▸ Given task
Read the lines that follow and pick out every one containing the word "scene".

▸ Provided data
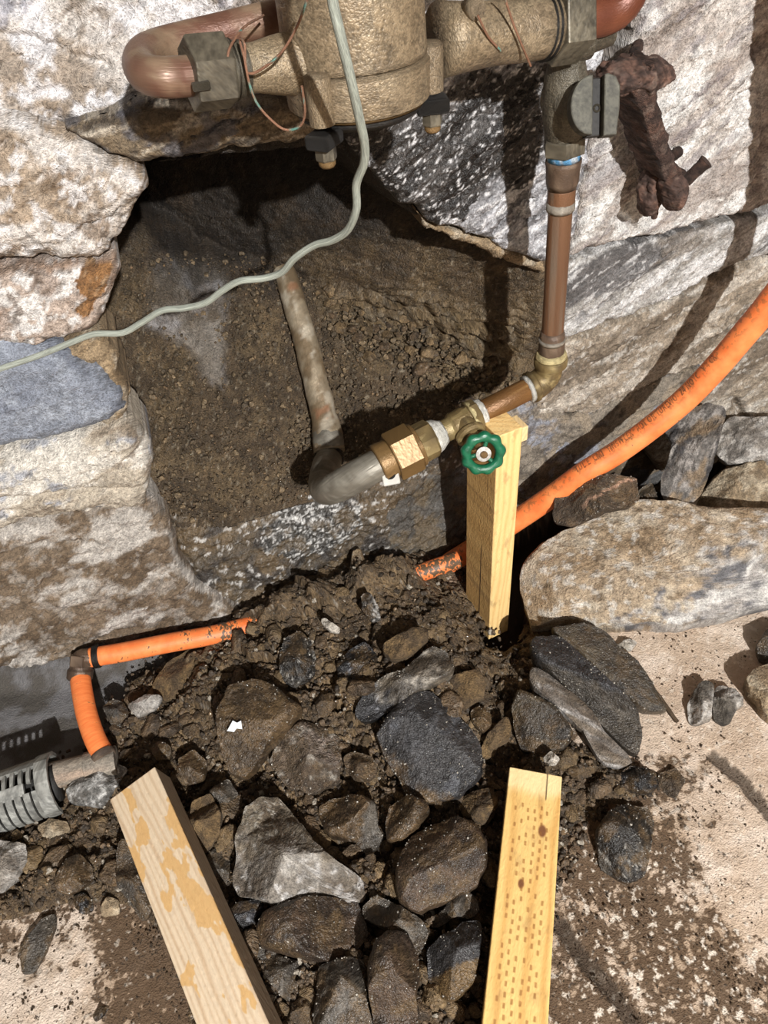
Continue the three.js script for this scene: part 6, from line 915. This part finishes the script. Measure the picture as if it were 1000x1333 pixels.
{
  const rnd = mulberry(4242), heapPx = [[60, 1010], [120, 990], [150, 930], [180, 880], [262, 830], [340, 795], [430, 770], [520, 745], [600, 735], [640, 850], [690, 850], [700, 900], [740, 960], [850, 1020], [760, 1070], [740, 1130], [640, 1333], [360, 1333], [240, 1230], [200, 1140], [60, 1160], [0, 1180], [0, 1100]];
  const planks = [[[140, 1030], [210, 990], [365, 1340], [255, 1340]], [[655, 990], [738, 1000], [720, 1340], [620, 1340]], [[600, 540], [685, 540], [672, 835], [630, 835]]];
  const covered = (x, y, m) => rockOutlines.some((q) => polyDist(x, y, q)[0] > m) || planks.some((q) => polyDist(x, y, q)[0] > -m);
  const protos = clodShapes.map((g) => mesh('soil_clod', g, M.soil));
  let placed = 0; const spots = [];
  const tryAt = (x, y, r, clear) => { if (covered(x, y, clear)) return null; for (const s of spots) if (Math.hypot(s[0] - x, s[1] - y) < (s[2] + r) * 0.8 / 0.001) return null; spots.push([x, y, r]); return true; };
  const put = (pos, r, label, group) => {
    const k = placed % 6, m = placed < 6 ? protos[k] : protos[k].clone(); if (placed >= 6) m.name = numbered('soil_clod');
    m.position.copy(pos); m.scale.set(r * (0.85 + 0.5 * rnd()), r, r * (0.85 + 0.5 * rnd())); m.rotation.set(rnd() * 0.8 - 0.4, rnd() * 6.28, rnd() * 0.8 - 0.4); placed++;
    thing(m, label, 'clod', group);
  };
  for (let i = 0; i < 9000 && placed < 165; i++) {
    const x = rnd() * 860, y = 735 + rnd() * 600; if (polyDist(x, y, heapPx)[0] < 6) continue;
    if (y < 900 && rnd() < 0.5) continue; const q = Math.pow(rnd(), 2.4), r = 0.0065 + 0.0115 * q; if (!tryAt(x, y, r, 2)) continue;
    const a = atY(x, y, 0.03), b = atY(x, y, heapHeight(a.x, a.z)), h = heapHeight(b.x, b.z); if (h < 0) continue;
    put(V(b.x, h + r * 0.25, b.z), r, 'lumpy clod of dark brown soil in the heap on the floor', 'soil clods in the heap');
  }
  const bankPx = [[405, 372], [470, 352], [560, 366], [640, 376], [695, 372], [700, 470], [660, 515], [610, 545], [565, 520], [530, 480], [470, 470], [430, 440]];
  for (let i = 0, n = 0; i < 5000 && n < 95; i++) {
    const x = 400 + rnd() * 310, y = 350 + rnd() * 200; if (polyDist(x, y, bankPx)[0] < 4) continue;
    const r = 0.006 + 0.009 * Math.pow(rnd(), 2.2); if (!tryAt(x, y, r, 4)) continue;
    const p = onBank(x, y, 0.004); if (p.z > 0) continue; n++;
    put(p, r, 'crumbly clod of lighter brown soil on the bank inside the hole', 'soil clods inside the hole');
  }
  // crumbs too small to count
  const many = (name, n, label, where, r0, r1, tone, mat) => {
    const im = new THREE.InstancedMesh(crumbShape, mat ?? M.soil, n), d = new THREE.Object3D(), c = new THREE.Color(); im.name = numbered(name); im.castShadow = im.receiveShadow = true;
    let k = 0; for (let i = 0; i < n * 30 && k < n; i++) { const p = where(); if (!p) continue; const r = r0 + (r1 - r0) * Math.pow(rnd(), 3); d.position.copy(p).add(V(0, r * 0.3, 0)); d.scale.set(r * (0.7 + 0.6 * rnd()), r * (0.6 + 0.5 * rnd()), r * (0.7 + 0.6 * rnd())); d.rotation.set(rnd() * 3, rnd() * 6, rnd() * 3); d.updateMatrix(); im.setMatrixAt(k, d.matrix); const t = tone(); im.setColorAt(k, c.setRGB(t[0], t[1], t[2])); k++; }
    im.count = k; scene.add(im); im.userData = { kind: 'stuff', label };
  };
  const crumbShape = (() => { let g = mergeVertices(new THREE.IcosahedronGeometry(1, 1).deleteAttribute('normal').deleteAttribute('uv')); const p = g.attributes.position, uv = []; for (let i = 0; i < p.count; i++) { const v = V(p.getX(i), p.getY(i), p.getZ(i)).multiplyScalar(1 + 0.5 * noise(p.getX(i) * 1.4 + 3, p.getY(i) * 1.4, p.getZ(i) * 1.4)); p.setXYZ(i, v.x, v.y, v.z); uv.push(v.x * 0.02, v.z * 0.02); } g.setAttribute('uv', new THREE.Float32BufferAttribute(uv, 2)); g.setAttribute('color', new THREE.Float32BufferAttribute(new Float32Array(p.count * 3).fill(1), 3)); g.computeVertexNormals(); return g; })();
  const dark = () => { const t = 0.6 + 0.7 * rnd(); return srgb(92 * t, 76 * t, 58 * t); }, mixed = () => (rnd() < 0.06 ? srgb(176, 166, 150) : dark());
  many('soil_crumbs', 9000, 'loose brown crumbs of soil and grit over the heap', () => { const x = rnd() * 860, y = 735 + rnd() * 620; if (polyDist(x, y, heapPx)[0] < -25 * rnd()) return null; const a = atY(x, y, 0.03), b = atY(x, y, Math.max(0, heapHeight(a.x, a.z))); return V(b.x, Math.max(0, heapHeight(b.x, b.z)), b.z); }, 0.0012, 0.0048, mixed);
  many('soil_crumbs', 3500, 'loose crumbs of soil on the bank inside the hole', () => { const x = 150 + rnd() * 560, y = 330 + rnd() * 360; if (rnd() < 0.6 && polyDist(x, y, bankPx)[0] < 0) return null; const p = onBank(x, y, 0.002); return p.z > 0 || polyDist(p.x, p.y, hole)[0] < 0.01 ? null : p; }, 0.0011, 0.0045, () => { const t = 0.7 + 0.6 * rnd(); return srgb(108 * t, 92 * t, 70 * t); });
  const glint = new THREE.MeshPhysicalMaterial({ color: 0xffffff, roughness: 0.12, metalness: 0, vertexColors: true, clearcoat: 1, clearcoatRoughness: 0.05 });
  many('wet_grit', 5000, 'wet glistening grains of grit over the soil heap', () => { const x = rnd() * 860, y = 735 + rnd() * 620; if (polyDist(x, y, heapPx)[0] < 0) return null; const a = atY(x, y, 0.03), b = atY(x, y, Math.max(0, heapHeight(a.x, a.z))); return V(b.x, Math.max(0, heapHeight(b.x, b.z)), b.z); }, 0.0012, 0.003, dark, glint);
  many('wet_grit', 1600, 'wet glistening grains of grit on the bank inside the hole', () => { const x = 150 + rnd() * 560, y = 340 + rnd() * 350, p = onBank(x, y, 0.004); return p.z > 0 || polyDist(p.x, p.y, hole)[0] < 0.01 ? null : p; }, 0.001, 0.0024, dark, glint);
  if (glints.length) { let gi = 0; many('glint_grains', glints.length, 'tiny pale grains added as glints on the wet rocks', () => (gi < glints.length ? V(...glints[gi++]) : null), 0.0005, 0.0013, () => { const t = 0.6 + 0.6 * rnd(); return srgb(150 * t, 144 * t, 134 * t); }, glint); }  // pale grains added to imitate sparkle on the wet rock
  many('floor_crumbs', 3000, 'specks of mud and grit scattered over the concrete floor', () => { const left = rnd() < 0.3, x = left ? rnd() * 330 : 690 + rnd() * 330, y = left ? 1150 + rnd() * 190 : 800 + rnd() * 540; const p = atY(x, y, 0); return fbm(p.x / 0.05, p.z / 0.05, 1, 3) + 0.25 * rnd() > 0.05 ? p : null; }, 0.0004, 0.0017, () => { const t = 0.8 + 0.5 * rnd(); return srgb(86 * t, 68 * t, 48 * t); });
}
renderer.render(scene, camera);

▸ Reply to the task
Continue the three.js script for this scene: part 6, from line 915. This part finishes the script. Measure the picture as if it were 1000x1333 pixels.
    im.count = k; scene.add(im); im.userData = { kind: 'stuff', label };
renderer.render(scene, camera);